A fallen angel with a full yield curve and term structure of bonds usually includes long-dated paper without a natural buyer base in US HY. That means a spread curve that gets hit hard on the long end in downgrade scenarios. An investor taking well researched BB new issue risk can face less of the “technical risk” than an investor with a slew of long dated, minimal-covenant bonds who faces the pressure of finding market clearing spreads on the downgrade across the speculative grade divide. We have seen that many times. Often the price move is excessive and corrects (Kraft, Ford, etc.). Of course, sometimes the issuer passes go and heads to CCC (TMT in 2002). Like any other developing credit situation, each of these credit scenarios needs to be taken one issuer at a time.
About the picture at the top of the piece…
The picture of the chasm is from an old historical epic film Taras Bulba starring Yul Brynner and Tony Curtis.

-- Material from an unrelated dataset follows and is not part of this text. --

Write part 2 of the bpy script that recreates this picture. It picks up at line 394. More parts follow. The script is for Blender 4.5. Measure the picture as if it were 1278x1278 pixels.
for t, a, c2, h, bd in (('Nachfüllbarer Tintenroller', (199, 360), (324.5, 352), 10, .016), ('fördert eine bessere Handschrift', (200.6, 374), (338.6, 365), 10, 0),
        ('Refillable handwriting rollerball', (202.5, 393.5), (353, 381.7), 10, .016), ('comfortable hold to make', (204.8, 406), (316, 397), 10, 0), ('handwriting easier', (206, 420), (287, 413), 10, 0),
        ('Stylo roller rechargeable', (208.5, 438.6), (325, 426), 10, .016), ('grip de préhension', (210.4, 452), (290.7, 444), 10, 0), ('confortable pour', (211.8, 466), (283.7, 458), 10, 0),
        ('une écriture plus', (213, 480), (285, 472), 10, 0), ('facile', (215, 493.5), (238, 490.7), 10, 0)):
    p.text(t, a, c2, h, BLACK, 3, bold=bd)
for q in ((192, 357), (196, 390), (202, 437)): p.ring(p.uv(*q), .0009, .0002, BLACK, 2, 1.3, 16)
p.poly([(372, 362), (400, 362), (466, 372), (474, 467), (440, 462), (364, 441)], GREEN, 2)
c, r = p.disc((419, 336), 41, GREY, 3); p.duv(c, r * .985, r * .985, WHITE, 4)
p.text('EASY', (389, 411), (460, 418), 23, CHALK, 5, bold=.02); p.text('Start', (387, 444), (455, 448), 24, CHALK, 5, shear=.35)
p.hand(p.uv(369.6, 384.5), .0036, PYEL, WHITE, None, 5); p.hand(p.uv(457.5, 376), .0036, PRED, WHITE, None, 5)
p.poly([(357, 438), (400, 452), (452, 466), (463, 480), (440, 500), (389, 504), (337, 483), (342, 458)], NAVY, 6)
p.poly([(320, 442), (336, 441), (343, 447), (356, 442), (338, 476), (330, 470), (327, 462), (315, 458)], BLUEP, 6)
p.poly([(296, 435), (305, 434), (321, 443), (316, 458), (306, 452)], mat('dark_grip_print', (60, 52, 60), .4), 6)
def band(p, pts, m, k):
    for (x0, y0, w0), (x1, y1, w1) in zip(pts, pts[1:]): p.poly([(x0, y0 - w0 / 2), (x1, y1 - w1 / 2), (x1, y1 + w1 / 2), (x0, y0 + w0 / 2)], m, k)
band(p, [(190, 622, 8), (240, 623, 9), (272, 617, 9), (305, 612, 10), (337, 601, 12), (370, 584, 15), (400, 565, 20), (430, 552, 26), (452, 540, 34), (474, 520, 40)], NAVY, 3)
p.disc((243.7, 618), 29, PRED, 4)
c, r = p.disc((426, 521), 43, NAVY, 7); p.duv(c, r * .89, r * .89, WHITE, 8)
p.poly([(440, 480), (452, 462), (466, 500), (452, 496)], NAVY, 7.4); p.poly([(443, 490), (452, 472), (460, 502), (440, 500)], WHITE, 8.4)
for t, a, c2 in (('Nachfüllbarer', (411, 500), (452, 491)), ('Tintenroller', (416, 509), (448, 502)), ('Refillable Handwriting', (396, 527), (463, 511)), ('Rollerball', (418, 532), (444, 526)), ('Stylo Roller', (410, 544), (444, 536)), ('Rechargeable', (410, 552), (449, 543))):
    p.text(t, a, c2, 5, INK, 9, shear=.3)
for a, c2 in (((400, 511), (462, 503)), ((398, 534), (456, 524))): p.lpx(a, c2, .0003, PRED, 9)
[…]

The plot is from an 1835 Russian novella and has been done more than once in films across time and in other countries. Tony Curtis was on a roll with the Vikings in 1958 (with Kirk Douglas), Spartacus in 1960 (Kirk Douglas again, Laurence Olivier, and Jean Simmons), and then Taras Bulba in 1962. The visual shows a gorge with a group of Cossacks pondering their fates if they are forced to leap across it (as one test of manhood and honor requires in the film plot. The big scary guy loses. Tony Curtis wins. Shocker.).
I emphasize the BBB to BB gap is quite a bit less threatening than the gorge even if the rating agency market clout and power of the term “Investment Grade” would have had you think otherwise in the early years of growth in the corporate bond market in the 1980s. While I see it less frequently these days, I still see comments in some equity research (especially on investment advisor sites) bemoaning a downgrade to junk as a material pricing issue for the equity and dividend safety. After all these years, the lesson should be “everything is AAA at a price” to quote an old trader colleague from bygone years.
The spectrum of credit risk and ratings layers from BBB down into HY entails a risk-reward continuum like most asset classes. How you allocate from the old 60/40 mix (60% equities, 40% bonds) is in the eye of the beholder and needs to be tailored to the security in question. I would allocate the BBB tier and BB tier from “the 40” (bonds) and not “the 60” from the equity part. The same in pension plan allocation. There are plenty of HY bonds across the cycles that should come out of the equity risk allocation, as we saw with oils in late 2015/early 2016, names like Hertz in 2020, and airline unsecured bonds from time to time over the decades. The choice is a judgement call on the trade-off of income needs, risk appetites, and key driver of pricing (default risk, level and shape of curve, rank in capital structure, etc.).